Sedici anni di buio sulle indagini furono
interrotti dalla confessione di Leonardo Marino, militante di LC, che portò
all'arresto, nel luglio del 1988, dei suoi ex compagni Adriano Sofri,
Giorgio Pietrostefani e Ovidio Bompressi, gli ultimi due con l'accusa di essere
gli esecutori dell'omicidio, il primo come mandante. Riconosciuti colpevoli con
sentenza definitiva, i tre vennero condannati a 22 anni di reclusione.

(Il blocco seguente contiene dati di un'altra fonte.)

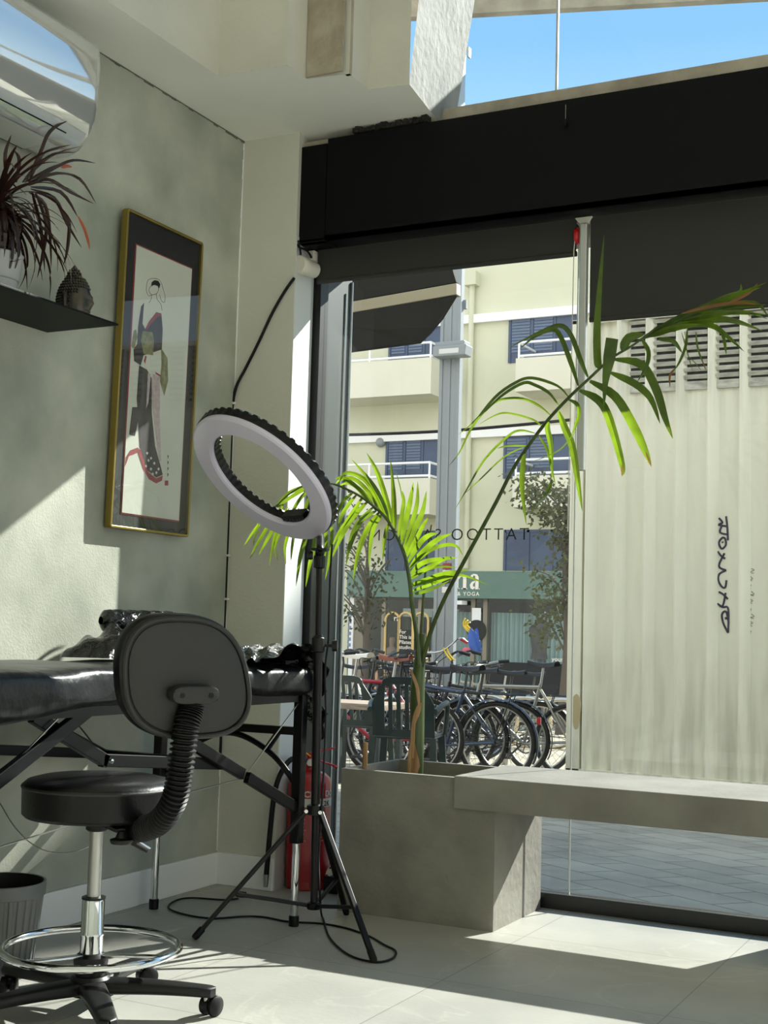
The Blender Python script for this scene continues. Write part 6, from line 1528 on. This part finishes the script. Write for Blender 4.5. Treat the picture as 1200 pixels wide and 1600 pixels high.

Nel 2009, in occasione del Giorno della
memoria dedicato alle vittime del terrorismo, c'è stata una significativa
stretta di mano tra Gemma Capra, moglie di Calabresi, e Licia Rognini, vedova
Pinelli. Pur professatosi da sempre innocente e rifiutandosi di inoltrare
domanda di grazia, Sofri ha dichiarato, nel corso di un'intervista, di sentirsi
corresponsabile morale dell'omicidio.